* **WORK TO DO**: Repeat the material in full. Keep every line exactly as it is.

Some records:
......
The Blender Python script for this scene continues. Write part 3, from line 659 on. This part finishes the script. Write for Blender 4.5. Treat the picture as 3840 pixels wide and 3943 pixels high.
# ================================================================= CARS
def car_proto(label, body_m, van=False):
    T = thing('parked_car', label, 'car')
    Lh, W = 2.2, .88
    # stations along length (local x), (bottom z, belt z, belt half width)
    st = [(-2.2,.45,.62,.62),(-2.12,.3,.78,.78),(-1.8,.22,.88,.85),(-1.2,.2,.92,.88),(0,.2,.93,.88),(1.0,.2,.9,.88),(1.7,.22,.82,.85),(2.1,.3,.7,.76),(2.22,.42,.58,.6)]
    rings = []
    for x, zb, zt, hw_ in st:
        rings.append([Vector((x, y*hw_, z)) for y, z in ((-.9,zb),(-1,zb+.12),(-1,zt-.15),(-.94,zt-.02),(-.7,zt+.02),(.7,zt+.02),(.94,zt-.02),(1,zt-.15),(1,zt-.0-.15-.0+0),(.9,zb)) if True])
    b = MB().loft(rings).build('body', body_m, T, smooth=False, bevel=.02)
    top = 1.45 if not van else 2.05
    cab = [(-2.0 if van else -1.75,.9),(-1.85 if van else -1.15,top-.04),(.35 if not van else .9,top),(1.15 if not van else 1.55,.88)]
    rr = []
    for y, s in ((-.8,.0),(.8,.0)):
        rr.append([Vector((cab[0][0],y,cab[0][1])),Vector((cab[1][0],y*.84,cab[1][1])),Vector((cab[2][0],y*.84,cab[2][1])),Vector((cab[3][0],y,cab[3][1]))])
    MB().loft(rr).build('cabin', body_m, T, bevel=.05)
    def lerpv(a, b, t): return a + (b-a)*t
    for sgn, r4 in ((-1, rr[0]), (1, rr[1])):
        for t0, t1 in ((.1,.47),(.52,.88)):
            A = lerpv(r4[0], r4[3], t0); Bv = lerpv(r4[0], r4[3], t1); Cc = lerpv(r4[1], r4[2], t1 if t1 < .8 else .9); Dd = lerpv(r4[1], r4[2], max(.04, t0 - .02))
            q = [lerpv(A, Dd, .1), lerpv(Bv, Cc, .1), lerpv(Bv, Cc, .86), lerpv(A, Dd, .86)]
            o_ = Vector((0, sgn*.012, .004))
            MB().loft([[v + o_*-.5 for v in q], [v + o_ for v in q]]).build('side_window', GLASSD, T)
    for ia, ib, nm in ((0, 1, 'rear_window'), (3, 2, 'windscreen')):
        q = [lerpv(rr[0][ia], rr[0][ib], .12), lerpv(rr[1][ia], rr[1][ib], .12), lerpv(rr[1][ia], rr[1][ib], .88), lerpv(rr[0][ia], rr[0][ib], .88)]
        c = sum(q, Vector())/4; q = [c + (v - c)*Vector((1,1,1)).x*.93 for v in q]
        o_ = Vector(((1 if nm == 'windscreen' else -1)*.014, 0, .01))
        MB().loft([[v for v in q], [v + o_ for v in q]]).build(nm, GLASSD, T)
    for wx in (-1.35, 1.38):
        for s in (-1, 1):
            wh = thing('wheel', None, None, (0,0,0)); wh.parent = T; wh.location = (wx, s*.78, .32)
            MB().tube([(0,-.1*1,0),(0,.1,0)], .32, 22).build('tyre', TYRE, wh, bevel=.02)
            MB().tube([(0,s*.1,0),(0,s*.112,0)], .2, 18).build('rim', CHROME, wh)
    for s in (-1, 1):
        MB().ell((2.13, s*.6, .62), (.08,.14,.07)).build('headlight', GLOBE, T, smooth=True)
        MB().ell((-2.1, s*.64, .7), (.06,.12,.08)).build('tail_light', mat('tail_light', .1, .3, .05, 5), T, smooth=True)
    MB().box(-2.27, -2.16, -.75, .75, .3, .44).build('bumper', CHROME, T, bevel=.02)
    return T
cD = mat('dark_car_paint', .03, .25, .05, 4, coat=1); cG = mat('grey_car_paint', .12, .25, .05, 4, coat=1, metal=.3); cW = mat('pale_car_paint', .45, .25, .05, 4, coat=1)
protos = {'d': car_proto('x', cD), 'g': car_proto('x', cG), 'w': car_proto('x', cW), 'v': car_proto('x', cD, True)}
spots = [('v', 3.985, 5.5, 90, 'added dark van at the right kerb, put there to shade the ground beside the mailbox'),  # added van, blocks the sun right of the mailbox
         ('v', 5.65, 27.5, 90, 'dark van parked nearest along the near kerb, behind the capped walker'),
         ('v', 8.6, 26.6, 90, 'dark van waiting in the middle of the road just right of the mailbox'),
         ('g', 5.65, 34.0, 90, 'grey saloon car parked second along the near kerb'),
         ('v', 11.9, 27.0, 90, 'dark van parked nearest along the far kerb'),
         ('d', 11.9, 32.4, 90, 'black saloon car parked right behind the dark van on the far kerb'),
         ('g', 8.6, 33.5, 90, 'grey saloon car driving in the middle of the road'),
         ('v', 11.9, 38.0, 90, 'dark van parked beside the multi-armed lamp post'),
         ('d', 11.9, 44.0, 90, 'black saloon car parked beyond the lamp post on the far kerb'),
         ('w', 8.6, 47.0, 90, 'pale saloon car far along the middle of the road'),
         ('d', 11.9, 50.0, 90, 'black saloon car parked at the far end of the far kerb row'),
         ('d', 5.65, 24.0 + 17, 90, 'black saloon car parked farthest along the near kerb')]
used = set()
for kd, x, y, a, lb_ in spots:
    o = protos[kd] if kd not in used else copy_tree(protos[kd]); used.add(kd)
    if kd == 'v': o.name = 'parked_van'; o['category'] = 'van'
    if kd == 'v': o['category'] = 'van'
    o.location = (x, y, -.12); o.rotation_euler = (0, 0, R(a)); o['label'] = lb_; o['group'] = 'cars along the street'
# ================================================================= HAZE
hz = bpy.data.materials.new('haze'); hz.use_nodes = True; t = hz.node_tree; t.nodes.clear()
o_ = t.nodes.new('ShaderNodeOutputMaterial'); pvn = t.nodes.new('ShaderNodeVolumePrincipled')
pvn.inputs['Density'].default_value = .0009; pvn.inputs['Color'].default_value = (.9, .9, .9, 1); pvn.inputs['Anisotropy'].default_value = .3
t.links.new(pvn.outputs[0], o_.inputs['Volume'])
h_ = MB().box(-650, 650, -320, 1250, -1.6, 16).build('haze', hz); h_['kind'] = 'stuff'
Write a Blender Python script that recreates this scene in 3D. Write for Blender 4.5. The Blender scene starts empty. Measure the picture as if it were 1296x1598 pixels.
......
* **THE OUTPUT**:
The Blender Python script for this scene continues. Write part 3, from line 659 on. This part finishes the script. Write for Blender 4.5. Treat the picture as 3840 pixels wide and 3943 pixels high.
# ================================================================= CARS
def car_proto(label, body_m, van=False):
    T = thing('parked_car', label, 'car')
    Lh, W = 2.2, .88
    # stations along length (local x), (bottom z, belt z, belt half width)
    st = [(-2.2,.45,.62,.62),(-2.12,.3,.78,.78),(-1.8,.22,.88,.85),(-1.2,.2,.92,.88),(0,.2,.93,.88),(1.0,.2,.9,.88),(1.7,.22,.82,.85),(2.1,.3,.7,.76),(2.22,.42,.58,.6)]
    rings = []
    for x, zb, zt, hw_ in st:
        rings.append([Vector((x, y*hw_, z)) for y, z in ((-.9,zb),(-1,zb+.12),(-1,zt-.15),(-.94,zt-.02),(-.7,zt+.02),(.7,zt+.02),(.94,zt-.02),(1,zt-.15),(1,zt-.0-.15-.0+0),(.9,zb)) if True])
    b = MB().loft(rings).build('body', body_m, T, smooth=False, bevel=.02)
    top = 1.45 if not van else 2.05
    cab = [(-2.0 if van else -1.75,.9),(-1.85 if van else -1.15,top-.04),(.35 if not van else .9,top),(1.15 if not van else 1.55,.88)]
    rr = []
    for y, s in ((-.8,.0),(.8,.0)):
        rr.append([Vector((cab[0][0],y,cab[0][1])),Vector((cab[1][0],y*.84,cab[1][1])),Vector((cab[2][0],y*.84,cab[2][1])),Vector((cab[3][0],y,cab[3][1]))])
    MB().loft(rr).build('cabin', body_m, T, bevel=.05)
    def lerpv(a, b, t): return a + (b-a)*t
    for sgn, r4 in ((-1, rr[0]), (1, rr[1])):
        for t0, t1 in ((.1,.47),(.52,.88)):
            A = lerpv(r4[0], r4[3], t0); Bv = lerpv(r4[0], r4[3], t1); Cc = lerpv(r4[1], r4[2], t1 if t1 < .8 else .9); Dd = lerpv(r4[1], r4[2], max(.04, t0 - .02))
            q = [lerpv(A, Dd, .1), lerpv(Bv, Cc, .1), lerpv(Bv, Cc, .86), lerpv(A, Dd, .86)]
            o_ = Vector((0, sgn*.012, .004))
            MB().loft([[v + o_*-.5 for v in q], [v + o_ for v in q]]).build('side_window', GLASSD, T)
    for ia, ib, nm in ((0, 1, 'rear_window'), (3, 2, 'windscreen')):
        q = [lerpv(rr[0][ia], rr[0][ib], .12), lerpv(rr[1][ia], rr[1][ib], .12), lerpv(rr[1][ia], rr[1][ib], .88), lerpv(rr[0][ia], rr[0][ib], .88)]
        c = sum(q, Vector())/4; q = [c + (v - c)*Vector((1,1,1)).x*.93 for v in q]
        o_ = Vector(((1 if nm == 'windscreen' else -1)*.014, 0, .01))
        MB().loft([[v for v in q], [v + o_ for v in q]]).build(nm, GLASSD, T)
    for wx in (-1.35, 1.38):
        for s in (-1, 1):
            wh = thing('wheel', None, None, (0,0,0)); wh.parent = T; wh.location = (wx, s*.78, .32)
            MB().tube([(0,-.1*1,0),(0,.1,0)], .32, 22).build('tyre', TYRE, wh, bevel=.02)
            MB().tube([(0,s*.1,0),(0,s*.112,0)], .2, 18).build('rim', CHROME, wh)
    for s in (-1, 1):
        MB().ell((2.13, s*.6, .62), (.08,.14,.07)).build('headlight', GLOBE, T, smooth=True)
        MB().ell((-2.1, s*.64, .7), (.06,.12,.08)).build('tail_light', mat('tail_light', .1, .3, .05, 5), T, smooth=True)
    MB().box(-2.27, -2.16, -.75, .75, .3, .44).build('bumper', CHROME, T, bevel=.02)
    return T
cD = mat('dark_car_paint', .03, .25, .05, 4, coat=1); cG = mat('grey_car_paint', .12, .25, .05, 4, coat=1, metal=.3); cW = mat('pale_car_paint', .45, .25, .05, 4, coat=1)
protos = {'d': car_proto('x', cD), 'g': car_proto('x', cG), 'w': car_proto('x', cW), 'v': car_proto('x', cD, True)}
spots = [('v', 3.985, 5.5, 90, 'added dark van at the right kerb, put there to shade the ground beside the mailbox'),  # added van, blocks the sun right of the mailbox
         ('v', 5.65, 27.5, 90, 'dark van parked nearest along the near kerb, behind the capped walker'),
         ('v', 8.6, 26.6, 90, 'dark van waiting in the middle of the road just right of the mailbox'),
         ('g', 5.65, 34.0, 90, 'grey saloon car parked second along the near kerb'),
         ('v', 11.9, 27.0, 90, 'dark van parked nearest along the far kerb'),
         ('d', 11.9, 32.4, 90, 'black saloon car parked right behind the dark van on the far kerb'),
         ('g', 8.6, 33.5, 90, 'grey saloon car driving in the middle of the road'),
         ('v', 11.9, 38.0, 90, 'dark van parked beside the multi-armed lamp post'),
         ('d', 11.9, 44.0, 90, 'black saloon car parked beyond the lamp post on the far kerb'),
         ('w', 8.6, 47.0, 90, 'pale saloon car far along the middle of the road'),
         ('d', 11.9, 50.0, 90, 'black saloon car parked at the far end of the far kerb row'),
         ('d', 5.65, 24.0 + 17, 90, 'black saloon car parked farthest along the near kerb')]
used = set()
for kd, x, y, a, lb_ in spots:
    o = protos[kd] if kd not in used else copy_tree(protos[kd]); used.add(kd)
    if kd == 'v': o.name = 'parked_van'; o['category'] = 'van'
    if kd == 'v': o['category'] = 'van'
    o.location = (x, y, -.12); o.rotation_euler = (0, 0, R(a)); o['label'] = lb_; o['group'] = 'cars along the street'
# ================================================================= HAZE
hz = bpy.data.materials.new('haze'); hz.use_nodes = True; t = hz.node_tree; t.nodes.clear()
o_ = t.nodes.new('ShaderNodeOutputMaterial'); pvn = t.nodes.new('ShaderNodeVolumePrincipled')
pvn.inputs['Density'].default_value = .0009; pvn.inputs['Color'].default_value = (.9, .9, .9, 1); pvn.inputs['Anisotropy'].default_value = .3
t.links.new(pvn.outputs[0], o_.inputs['Volume'])
h_ = MB().box(-650, 650, -320, 1250, -1.6, 16).build('haze', hz); h_['kind'] = 'stuff'
Write a Blender Python script that recreates this scene in 3D. Write for Blender 4.5. The Blender scene starts empty. Measure the picture as if it were 1296x1598 pixels.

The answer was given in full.